At one point in time, you have either seen or experienced firsthand a project going over budget. Even after careful planning, you wonder to yourself, “how could we be ‘X’ amount over budget? ‘What did we miss?’. There are several reasons for this occurring and it is a wide range of causes that are interrelated with each other.

  1. Unrealistic Expectation of a Budget
    • When a project is proposed, the person proposing the project may have an unrealistic view of the potential costs. We say may because a PM may have experience in cost-estimation and understanding of the pricing in the market place.
    • The scenario of the PM unknowingly setting an unrealistic price is common, and it always becomes a difficult process in raising the overall budget for it to become feasible.
    • Budgets are created to protect the client and if the budget is unreasonably low the project will result in greater Variation Orders where costs become larger in the long-term resulting in breaking the budget set in the beginning.
  2. Lack of Understanding of the Project
    • Sometimes alterations in a projects plan may change due to new ideas or removal of features causing that area to be scrapped and redesigned. Once redesigned, costs will pile up to quickly make changes to the existing area to fit the design. The budget will now suffer due to the lack of communication during the beginning stage of the design process.
    • As a Quantity Surveyor, you must push for more specifics to better understand the scope of the project so that you may price accordingly. There will be times where even the client may not completely understand what they would like in the project. Times like these are crucial since it has the greatest impact on the overall budget.
  3. Plethora of Opinions on How a Project Should Be Handled
    • The head of the client proposing the project will have several goals he/she would like to achieve. This doesn’t take into the consideration those behind her sharing different opinions on what the project should encompasses. After the crucial planning phase is completed, major shareholders/stakeholders can change the client’s direction of the project causing major costs due to the change
  4. Multiple Teams instead of One Team
    • More often than not, there are many instances where there are more than one voice trying to direct a project. Typically, in a Governmental project you’ll see a hierarchical list of power starting the lead: Architectural, Civil & Structural, Mechanical & Electrical, Industrial Design, and lastly Quantity Surveying. Each team has their own goals and of course roles but sometimes they forget about staying within budget. Once the design is completed, and confirmed that it is constructible with safety measures in place, the Quantity Surveyor will overlook the cost and determine the total cost of the design which may result in being over budget.

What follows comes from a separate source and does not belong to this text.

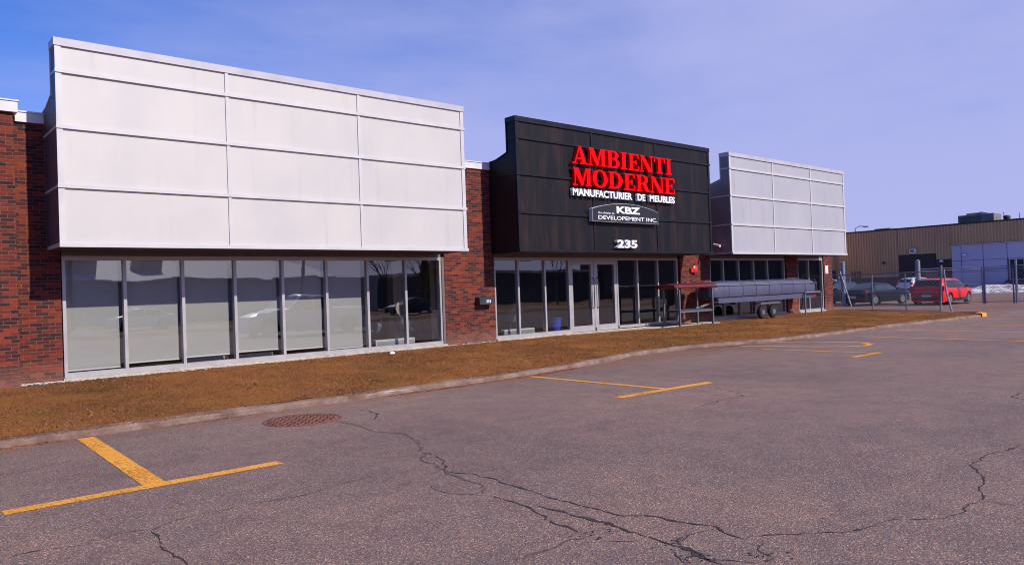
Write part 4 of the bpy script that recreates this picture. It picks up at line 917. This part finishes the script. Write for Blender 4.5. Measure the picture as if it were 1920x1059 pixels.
# ------------------------------------------------------------------ tan building
tb = thing('industrial_building', (88, 30, 0), 'long tan ribbed-metal industrial building with a lavender panel section', 'building')
XB = 88
def siding(x, ya, yb, za, zb, pitch=.3, d=.09, side=-1):
    mb = MB(); y = ya; pts = []
    while y < yb: pts += [(y, 0), (y+pitch*.45, 0), (y+pitch*.55, d), (y+pitch*.9, d)]; y += pitch
    vs = [(x+side*b_, min(a_, yb), z) for z in (za, zb) for a_, b_ in pts]; n = len(pts)
    mb.add(vs, [(i, i+1, n+i+1, n+i) for i in range(n-1)]); return mb
s1 = siding(XB, 29.1, 30.55, 3.45, 7.0); 
for a, b, za, zb in ((13, 29.1, 4.86, 7.0), (30.55, 34.5, 4.15, 7.0), (34.5, 45, 1.75, 7.0)):
    q = siding(XB, a, b, za, zb); s1.add(q.v, q.f)
s1.build('ribbed_wall', M['tan'], tb)
MB().box(XB+.05, XB+40, 13, 45, 0, 6.9).build('core', M['tan'], tb)
MB().box(XB-.12, XB+40, 12.9, 45.1, 7.0, 7.16).build('roof_edge', M['brown_door'], tb)
MB().box(XB-.03, XB+.04, 34.5, 45, 0, 1.75).build('base_course', M['dark_base'], tb)
g_ = MB(); g_.box(XB-.0, XB+.04, 30.55, 34.5, 0, 4.15); 
for k in range(6): g_.box(XB-.03, XB-.001, 30.7, 34.35, .1+k*.64, .68+k*.64)
g_.build('garage_door', M['brown_door'], tb)
MB().box(XB-.02, XB+.04, 28.98, 30.5, 0, 3.45).build('side_door', M['brown_door'], tb)
sd_ = MB(); sd_.box(XB-.08, XB-.04, 38.6, 39.8, 0, 2.5); sd_.build('service_door', M['brown_door'], tb)
lp = MB(); ys = [29.08, 28.14, 26.1, 23.95, 21.9, 19.8, 17.7, 15.6]; zs = [.2, 2.0, 3.2, 4.80]
for i in range(len(ys)-1):
    for j in range(3):
        if i >= 3 and j <= 1: continue
        lp.box(XB-.10, XB-.0, ys[i+1]+.03, ys[i]-.03, zs[j]+.02, zs[j+1]-.02)
lp.build('lavender_panels', M['lav'], tb)
MB().box(XB-.05, XB+.02, 15, 29.09, .1, 4.84).build('panel_joints', M['dark_gap'], tb)
MB().box(XB-.16, XB-.02, 15, 29.12, 4.80, 4.88).build('ledge', M['grey_flash'], tb)
wn = MB(); wn.box(XB-.13, XB-.06, 15.2, 23.8, 1.02, 3.18); o = wn.build('window', M['grey_flash'], tb)
for a, b in ((23.7, 22.55), (22.45, 20.6), (20.5, 18.0), (17.9, 15.3)): MB().box(XB-.15, XB-.131, b, a, 1.12, 3.08).build('pane', M['darkglass'], o)
MB().box(XB-.5, XB-.05, 15, 24.1, 0, 1.0).build('planter_base', M['dark_base'], tb)
wg = MB(); wg.box(79, XB+.02, 41.7, 60, 0, 7.0); wg.build('end_wing', M['tan_light'], tb)
MB().box(78.9, XB+.02, 41.64, 41.72, 0, 2.75).build('wing_base', M['dark_base'], tb)
def wall_lamp(y, z, lab, m):
    r_ = thing('wall_lamp', (XB-.1, y, z), lab, 'lamp', 'lamps on the tan building')
    MB().box(XB-.12, XB-.045, y-.12, y+.12, z-.05, z+.25).build('back_plate', M['hvac'], r_)
    MB().lathe([(.22, 0), (.20, .07), (.10, .2), (.03, .24)], (XB-.35, y, z-.02), n=14).build('hood', m, r_, smooth=True)
wall_lamp(36.0, 3.3, 'dark hooded wall lamp on the tan siding left of the garage door', M['brown_door'])
wall_lamp(27.75, 3.75, 'white dome lamp on the lavender panels', M['whiteplastic'])
wall_lamp(30.0, 3.2, 'small white lamp over the brown side door', M['whiteplastic'])
ub = thing('wall_unit', (XB-.1, 32.9, 4.4), 'small white box unit on the tan wall above the garage door', 'wall unit')
MB().box(XB-.35, XB-.05, 32.6, 33.2, 4.25, 4.75).build('case', M['whiteplastic'], ub, bevel=.03)
MB().box(XB-.36, XB-.351, 32.7, 33.1, 4.35, 4.65).build('grille', M['hvac'], ub)
hv = thing('rooftop_unit', (92, 28, 7.1), 'grey rooftop air-conditioning unit with dark louvres', 'rooftop unit')
MB().box(91, 93.5, 25.85, 29.3, 7.15, 8.15).build('case', M['hvac'], hv, bevel=.03)
q = MB()
for k in range(10): q.box(90.96, 90.995, 27.1+k*.21, 27.22+k*.21, 7.35, 8.0)
q.build('louvre', M['darkglass'], hv); MB().box(91.2, 93.3, 26.9, 28.6, 8.152, 8.35).build('fan_hood', M['hvac'], hv, bevel=.1)
MB().prism([(25.9, 8.05), (27.1, 8.40), (27.1, 8.1)], lambda a, b, d: (d, a, b), 90.9, 92).build('duct', M['grey_flash'], hv)
vn = thing('roof_vent', (92, 25.0, 7.1), 'black round roof vent with a pale pipe near the right edge', 'roof vent')
MB().lathe([(.32, 7.15), (.32, 7.62), (.38, 7.62), (.30, 7.8), (.05, 7.86)], (92, 24.95, 0), n=16).build('hood', M['car_trim'], vn)
MB().tube([(92, 25.2, 7.15), (92, 25.2, 8.2)], .05, 8).build('pipe', M['tan_light'], vn)
an = MB().tube([(92, 23.8, 7.15), (92, 23.8, 8.0)], .04, 6); an.build('antenna', M['galv'], label='thin antenna mast on the tan building roof at the right edge', cat='antenna')
rg = MB(); rg.box(91, 94, 36.5, 38.6, 7.15, 7.33); rg.box(91.3, 93.5, 36.6, 38.4, 7.332, 7.50); rg.build('skylight', M['hvac'], bevel=.03, label='low flat skylight curb on the tan roof near the silver fascia', cat='skylight')
lm = MB().tube([(98, 43.6, 6), (98, 43.6, 8.2), (98, 43.1, 8.45), (98, 42.3, 8.35)], .06, 8); lm.box(97.85, 98.15, 41.9, 42.5, 8.25, 8.38); lm.build('street_lamp', M['galv'], label='small curved street lamp head showing over the tan roofline', cat='street lamp')

# snow, dirt, orange netting
sn = MB(); nx_, ny_ = 40, 14; vs = []
for i in range(nx_+1):
    y = 25.8-(25.8-9.0)*i/nx_
    for j in range(ny_+1):
        x = 76+10.5*j/ny_; f = math.sin(math.pi*min(1, max(0, j/ny_)))**.6; e = min(1, i/3, (nx_-i)/3)
        vs.append((x, y, -.03+(.78*f*e*(.8+.25*math.sin(y*1.3+x)*math.sin(y*.6)+random.uniform(-.07, .07)))))
sn.add(vs, [(i*(ny_+1)+j, (i+1)*(ny_+1)+j, (i+1)*(ny_+1)+j+1, i*(ny_+1)+j+1) for i in range(nx_) for j in range(ny_)])
sn.build('snow_bank', M['snow'], smooth=True, label='melting dirty snow bank in front of the lavender panels', cat='snow', kind='stuff')
dr = MB(); pts = []
for k in range(30):
    a = 2*math.pi*k/30; pts.append((68+9*math.cos(a)*random.uniform(.8, 1.05), 16+11*math.sin(a)*random.uniform(.85, 1.05)))
dr.quad(*[(x, y, .006) for x, y in pts]); dr.build('dirt_patch', M['dirt'], kind='structure')
on = MB(); vs = []
for i in range(13):
    for j in range(5): vs.append((83.2+j*.25, 20.9-i*.35, .55+.25*math.sin(j*.8)*math.sin(i*.9+.4)+.05*random.random()))
on.add(vs, [(i*5+j, (i+1)*5+j, (i+1)*5+j+1, i*5+j+1) for i in range(12) for j in range(4)])
nv = len(on.v); on.add([(x, y, z-.06) for x, y, z in on.v], [tuple(f) for f in on.f])
on.build('orange_netting', M['orange'], label='crumpled orange safety netting on the snow at the right edge', cat='netting')

# ------------------------------------------------------------------ street side behind the viewer (seen mirrored in the windows)
wa = thing('warehouse', (30, -42, 0), 'long grey warehouse with pale roof band mirrored in the left windows', 'building')
MB().box(4, 46, -62, -42, 0, 3.9).build('wall', M['wallgrey'], wa)
MB().prism([(-41.6, 3.902), (-41.6, 4.05), (-60, 7.3), (-60, 3.902)], lambda a, b, d: (d, a, b), 3.6, 40).build('pitched_roof', M['wallwhite'], wa)
q = MB(); q.box(14, 17.5, -52, -46, 4.5, 7.3); q.box(22, 24, -50, -47, 4.5, 6.6); q.box(8, 10, -50, -47, 4.5, 6.2); q.build('roof_plant', M['wallgrey'], wa)
q = MB()
for k in range(6): q.box(8+k*6, 10.8+k*6, -42.06, -42.001, .1, 2.6)
q.build('loading_door', M['dark_base'], wa)
wb_ = thing('warehouse', (90, -46, 0), 'dark low warehouse mirrored beside the entrance windows', 'building')
MB().box(56, 87.9, -66, -46, 0, 4.2).build('wall', M['dark_base'], wb_); MB().box(88, 190, -50, -45, 0, 10.0).build('tall_wall', M['dark_base'], wb_); MB().box(55.7, 87.9, -66, -45.7, 4.202, 4.6).build('roof_band', M['wallgrey'], wb_)
poles = [(-6, -29), (12, -29), (30, -29), (49, -29), (68, -29)]
p0 = None
for i, (x, y) in enumerate(poles):
    r_ = thing('utility_pole', (x, y, 0), 'wooden utility pole across the street, mirrored in the shop windows', 'utility pole', 'utility poles across the street')
    MB().tube([(x, y, 0), (x, y, 9.5)], .16, 10, r1=.11).build('shaft', M['pole'], r_)
    MB().box(x-1.1, x+1.1, y-.06, y+.06, 8.7, 8.83).build('crossarm', M['pole'], r_)
    MB().lathe([(.2, 7.2), (.22, 7.3), (.22, 8.0), (.18, 8.1)], (x, y+.35, 0), n=12).build('transformer', M['galv'], r_)
wi = MB()
for a, b in zip(poles, poles[1:]):
    for oy, h in ((-.9, 8.9), (0, 8.9), (.9, 8.9), (.15, 6.6), (.2, 6.1), (.2, 5.7)):
        pts = [(a[0]+(b[0]-a[0])*k/12+(oy if h > 8 else 0), a[1]+(.2 if h < 8 else 0), h-(.5+.1*(h < 8))*4*(k/12)*(1-k/12)) for k in range(13)]
        wi.tube(pts, .018 if h > 8 else .035, 5, cap=False)
wi.build('power_lines', M['car_trim'], label='sagging power and phone lines strung between the utility poles', cat='power lines')
def bare_tree(x, y, h, sd):
    rd = random.Random(sd); r_ = thing('bare_tree', (x, y, 0), 'leafless tree across the street, mirrored in the shop windows', 'tree', 'leafless street trees')
    MB().tube([(x, y, 0), (x+.1, y, h*.4)], .16, 8, r1=.1).build('trunk', M['bark'], r_)
    cr_ = MB()
    def grow(p, d, l, r, k):
        q = p+d*l; cr_.tube([p, p+d*l*.5+Vector((rd.uniform(-.05, .05), rd.uniform(-.05, .05), 0))*l, q], r, 4, r1=r*.6, cap=False)
        if k:
            for _ in range(3):
                nd = (d+Vector((rd.uniform(-.7, .7), rd.uniform(-.7, .7), rd.uniform(-.1, .5)))).normalized(); grow(q, nd, l*rd.uniform(.6, .8), r*.55, k-1)
    for _ in range(5): grow(Vector((x+.1, y, h*.38)), Vector((rd.uniform(-.6, .6), rd.uniform(-.6, .6), 1)).normalized(), h*.26, .07, 4)
    cr_.build('crown', M['twig'], r_)
for i, (x, y, h) in enumerate([(38, -27.5, 6.5), (43, -28, 5.5), (60, -27, 7), (76, -28, 7.5), (90, -27, 7)]): bare_tree(x, y, h, i+3)
def evergreen(x, y, h, sd, lab):
    rd = np.random.default_rng(sd); r_ = thing('evergreen_tree', (x, y, 0), lab, 'tree', 'evergreens across the street'); MB().tube([(x, y, 0), (x, y, h*.9)], .14, 6, r1=.03).build('trunk', M['bark'], r_)
    n = 2600; f = rd.uniform(.06, 1, n); rad = (1-f)**.8*h*.28*rd.uniform(.35, 1.05, n)*(1+.25*np.sin(f*40)); a = rd.uniform(0, 6.28, n); q = MB()
    for i in range(n):
        cx, cy_, cz = x+rad[i]*math.cos(a[i]), y+rad[i]*math.sin(a[i]), f[i]*h; s = .16
        d = [rd.normal(0, s, 3) for _ in range(3)]; q.add([(cx+e[0], cy_+e[1], cz+e[2]*.6) for e in d], [(0, 1, 2)])
    q.build('crown', M['evergreen'], r_)
for i, (x, y, h) in enumerate([(50, -38, 6), (53, -40, 7), (57, -39, 5.5)]): evergreen(x, y, h, i, ['small evergreen nearest the pale warehouse', 'tallest evergreen in the row across the street', 'short evergreen at the far end of its row'][i])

  5. Incorrectly Assessing the Projects Schedule of Rates
    • The purpose of the Quantity Surveyor is to organize and assess the cost regarding the scope of the project. One of the major issues is that a Quantity Surveyor may incorrectly assess the cost of a certain material resulting in an underestimate/overestimate in terms of costs. It is highly important to find a Quantity Surveyor that is always involved in projects since they will have already known knowledge of the current market rate of materials. Helpful hint: Pricing of schedule of rates of past projects are only good for ~6 months. After the 6-month period, you must reevaluate the cost of majority of your materials.
  6. Variation Orders
    • If a plan is incorrectly designed or the design of the project changes, variation orders may occur. With multiple variation orders, it is very easy for a project to blow its budget. We can see these situations often when a lack of communication occurs between the client and its contractors.
  7. Maintenance Costs
    • The cheapest option might not be the best option in the short term. A lot of projects find themselves in a bad situation in a multiyear project. By picking the cheapest materials or cheapest option, you might be setting your project for failure or cost you more money by replacing the same materials that saved you costs in the short-term. If you are planning for sustainability, your budget must contain costs years after the project is finished for possible maintenance fees such as: Aircons, Plumbing, Elevators, system updates etc.
  8. Spending More on Exports; Not Focused on Local Solutions
    • The type of materials you have planned to use matters greatly. Budgets tend to be broken when importation of materials occurs and you have now paid 2-3 times more than the local solution. By being knowledgeable of the local materials you may avoid blowing the budget or save the project a pretty penny.
  9. Unforeseen Circumstances
    • Prepare for the worst-case scenario because Murphy’s law may be following close to your project. It is not unreasonable to have a backup plan in case the worst occurs. Projects have been completely shut down due to a miss measuring or mispricing. Project your company’s budget by preparing for a rainy day.
  10. The Three Constraints – Scope, Time, & Cost
    • The concept of the Three Constraints is very broad but it can be broken down into three simple categories: Cost, Time, and Scope. The concept states that you may only be able to achieve two of the three constraints always. It is not possible to keep all three without one of the areas budging. For instance, if you want to have a large scope with a low cost, the time frame of completion with grow. A lot of mistakes occur when a project tries to break this concept. Something always budges and typically it’s the cost. Ultimately leads the client to be over budget. A good example would be the green coal project in the United States. The project wanted to be completed quickly, within budget, and contain a large scope. The project started at $3.5B USD and ended at $8.0B USD when the project was cut. It is a perfect example of estimation gone wrong.
      Before you consider starting a project, follow some of the examples in this article to see if your project may be in danger of being over budget. Be reasonable with your planning, and always look for professional advice.